Florida Gov. Rick Scott has signed SB 408, a bill designed to address cost drivers in an attempt to reform Florida's unsteady property-insurance market.

 Hailed as a "good first step" by Katherine Webb of Colody, Fass, Talenfeld, Karlinsky and Abate, the bill contains several provisions Lisa Miller, former state deputy insurance commissioner, calls "pocketbook issues."

Miller, who now owns lobbying firm Lisa Miller & Associates, says the bill may not completely reverse a trend of underwriting losses in the state, but it could "mitigate the losses," or "stop the bleeding."

Due to so-called "cost drivers," insurers have felt pressure even in years without a hurricane. SB 408 may alleviate some of these concerns, but the measure should be thought of as "one part of a two-part play," says Miller.

"This is not the wish list of the industry," adds Webb.

SB 408 looks to curb insurers' losses from sinkholes. Carriers sought to have the mandatory coverage language deleted but settled for language specifically defining "structural damage" in order to narrow the definition of a sinkhole loss. Sinkhole claims must be filed within two years of the covered loss.

Roger Desjadon, spokesperson for the Florida Property & Casualty Association (FPCA) and president of Florida Peninsula Insurance Co., says sinkholes in Florida are a "catastrophe without wind and rain." The industry has long alleged people have been gaming the system.

SB 408 "codifies what structural damage really means," Desjadon says. "So anyone with a hole in their garden can't say they have a sinkhole."

Miller says sinkhole-related language in the bill is intended to gives the courts guidance. "Courts didn't know what to do with [sinkholes]," she adds.

Webb, whose firm lobbies for the FPCA, says the way insurers had shelled out replacement costs "was getting out of control."

Prior to SB 408, insurers had to give policyholders the entire replacement cost for a home repair. Insurers suspected many repairs were never done.

With the bill, insurers can now dole out a check for the actual cash value of the repair and give another check to the homeowner when receipts for repairs are presented.

Policyholders will also be given the option of two policies for replacement costs on home contents. They can either buy a full replacement-cost policy for contents or a presumably cheaper hold-back policy.

Desjadon says "no one got hoodwinked" by the legislation, as has been alleged by some consumer and attorney groups.

Detractors also alleged that a provision allowing an expedited rate filing to recoup up to 15 percent of reinsurance costs amounts to a free pass for insurers to raise rates. The Office of Insurance Regulation (OIR) must look at this type of filing within 45 days, not 90 days.

"The fact of the matter is that the OIR will scrutinize it just the same as they always have," Desjadon says. "Just because they have to look at it sooner doesn't mean they will put blinders on when they do."

Samuel Miller, executive vice president of the Florida Insurance Council, says rates will be "dramatically less with this bill than without it" because the bill goes after sinkholes and replacement costs.
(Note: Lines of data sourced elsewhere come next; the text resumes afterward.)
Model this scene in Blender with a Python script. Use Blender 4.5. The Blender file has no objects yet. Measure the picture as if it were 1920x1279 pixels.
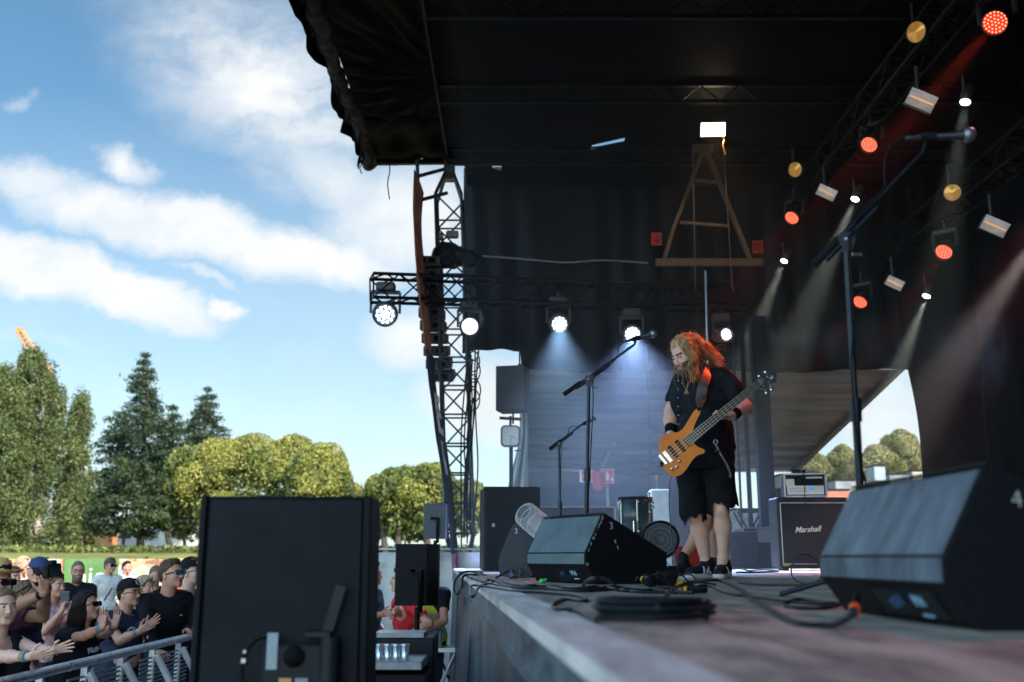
import bpy, math, random
import numpy as np
from mathutils import Vector, Matrix
R = math.radians
C = bpy.context.scene.collection
SC = bpy.context.scene
rng = np.random.default_rng(7); random.seed(7)
# ---------------------------------------------------------------- camera
CAMZ = 1.8; FPX = 1867.0; PITCH = R(12.25)
cd = bpy.data.cameras.new('camera'); cam = bpy.data.objects.new('camera', cd); C.objects.link(cam)
cam.location = (0, 0, CAMZ); cam.rotation_euler = (R(90)+PITCH, 0, 0)
cd.lens = 35.0; cd.sensor_width = 36; cd.clip_start = .05; cd.clip_end = 3000
cd.dof.use_dof = True; cd.dof.focus_distance = 6.9; cd.dof.aperture_fstop = 2.2
SC.camera = cam
def ray(u, v):
    a = (u-960)/FPX; b = (639.5-v)/FPX
    return Vector((a, math.cos(PITCH)-b*math.sin(PITCH), math.sin(PITCH)+b*math.cos(PITCH)))
def P(u, v, Y):
    d = ray(u, v); return Vector((0,0,CAMZ)) + d*(Y/d.y)
SZ = 1.66      # stage deck level
def PZ(u, v, z=SZ):
    d = ray(u, v); return Vector((0,0,CAMZ)) + d*((z-CAMZ)/d.z)
# ---------------------------------------------------------------- light
SUN_DIR = Vector((.62, -.56, .80)).normalized()      # towards the sun
sun_el = math.asin(SUN_DIR.z); sun_az = math.atan2(SUN_DIR.x, SUN_DIR.y)
sl = bpy.data.lights.new('sun', 'SUN'); sl.energy = 3.9; sl.angle = R(.55); sl.color = (1, .90, .76)
so = bpy.data.objects.new('sun', sl); C.objects.link(so)
so.rotation_euler = (-SUN_DIR).to_track_quat('-Z', 'Y').to_euler()
SC.view_settings.view_transform = 'Standard'; SC.view_settings.look = 'None'
SC.view_settings.exposure = 1.22; SC.view_settings.gamma = 1
SC.cycles.use_denoising = True; SC.cycles.volume_bounces = 0; SC.cycles.max_bounces = 6
SC.cycles.diffuse_bounces = 3; SC.cycles.transparent_max_bounces = 8; SC.cycles.volume_step_rate = 1.5
W = bpy.data.worlds.new('World'); SC.world = W; W.use_nodes = True
nt = W.node_tree; N = nt.nodes; L = nt.links; N.clear()
out = N.new('ShaderNodeOutputWorld'); bg = N.new('ShaderNodeBackground'); bg.inputs[1].default_value = .1
L.new(bg.outputs[0], out.inputs[0])
sky = N.new('ShaderNodeTexSky'); sky.sky_type = 'NISHITA'; sky.sun_disc = False
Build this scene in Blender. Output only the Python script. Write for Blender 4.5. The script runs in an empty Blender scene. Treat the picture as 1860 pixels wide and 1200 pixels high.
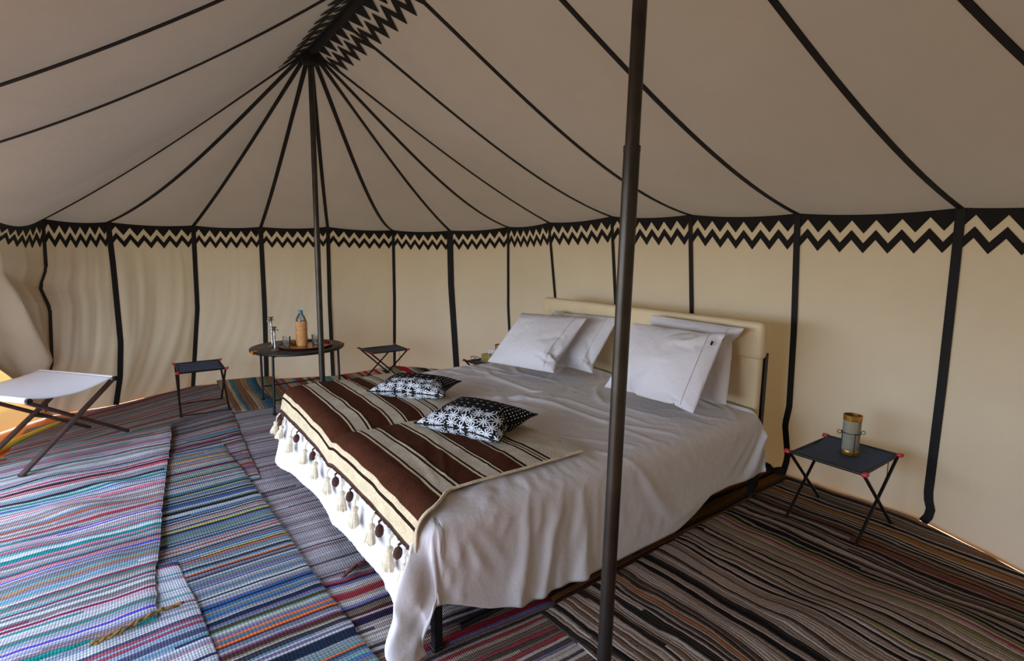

"The truth is most Floridians haven't filed an abusive sinkhole claim and they haven't taken advantage of the replacement cost value, but they are all paying for those who do," he says.

SB 408 also aims to limit public-adjuster compensation for reopened or supplemental claims, and homeowners must file a claim within three years of a storm, not five.

The bill increases the minimum surplus requirements for new residential property insurers from $5 million to $15 million for those approved on or after July 1. The surplus requirement gradually increases to $15 million over the next decade for those insurers already in Florida.